Parker is a smart ass whose favorite pastime seems to be inventing lies to make himself seem important to his peers. He regals them with fake tales about all the celebrities he met in California and clams he was sent to New Hampshire to escape the clutches of a gang that was after him.

It’s not long before Parker’s delinquent side asserts itself and he convince Theo to break into the office of a local college professor, a college where Theo’s dad works. While there, men break in and Parker grabs an unusual metal cylinder. The men happen to have guns, and also happen to not want any witnesses around, forcing Parker and Theo to make a run for it. During their escape, Parker, fiddling with the metal object, manages to twist it open, and out pops a 1,000 year-old genie (jinn) by the name of Fon-Rahm. Since Parker is the one who opened the “lamp” he now finds himself Fon-Rahm’s master.

And with the, Parker, Theo, their friend Reese, and a mysterious female professor from the college by the name of Dr. Ellison find themselves embroiled in a thousand’s year-old conflict with a group calling themselves the Path. The Path is attempting to gather up all the genie lamps, of which their are twelves, with the intent of using them to bring back the master magician Vesiroth, the creator of the genies and the world’s most powerful magician.

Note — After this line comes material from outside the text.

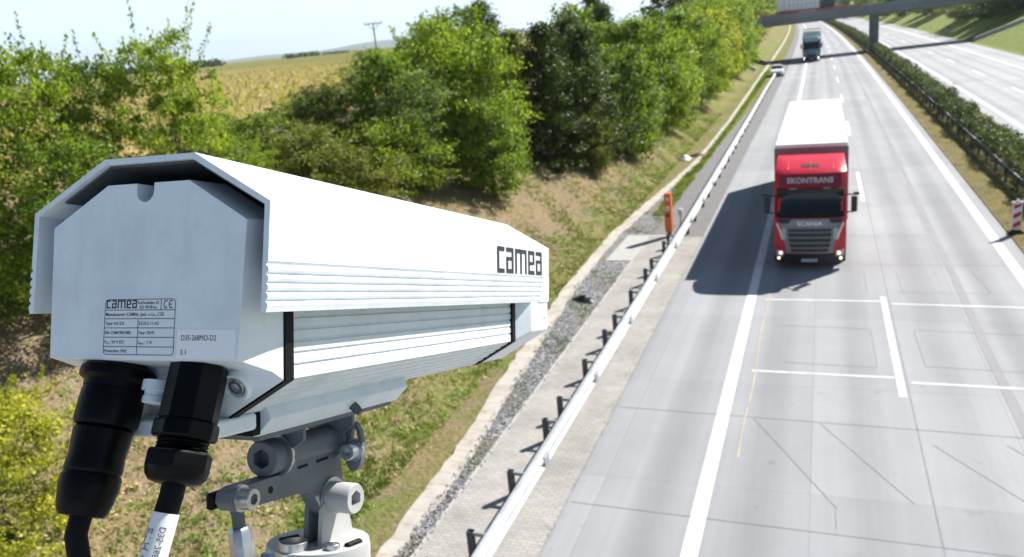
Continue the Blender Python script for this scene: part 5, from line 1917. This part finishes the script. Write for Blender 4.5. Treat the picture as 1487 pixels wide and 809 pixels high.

Like most 12 years-olds, Parker uses the powers of the genie for some selfish purposes. Turns out that the legends are only partly true; the genies can grant wishes, but the changes wrought by the wishes are impermanent, lasting only a day or two. Information about Vesiroth’s back story and how he came to create the jinns is interspersed.

The three friends, accompanied by the professor, find themselves traveling all over the world in an attempt to prevent the Path from releasing all the Jinn, restoring Vesiroth, and  and taking over the world.

The adventure proceeds at breakneck speed without much pause for breath. There are two stories here: the present day with Parker and his crew, and the past story of Vesiroth and the jinn. The two merge together well enough by the end, delivering an energetic–albeit far fetch even for YA fantasy–tale that kids (and at least this one adult) enjoyed.

My only complaint is that the kids here, as in many YA offerings, are really emotionally immature miniature adults. I don’t think this will be a problem for the target audience, as they probably wouldn’t notice, not having the same experienced perception I have. There are also a lot of machines guns, knives, and people dying, but maybe that’s par for the course now in YA fiction.

I think the average 11 – 14 or 15 years old would have a good time here. Recommended.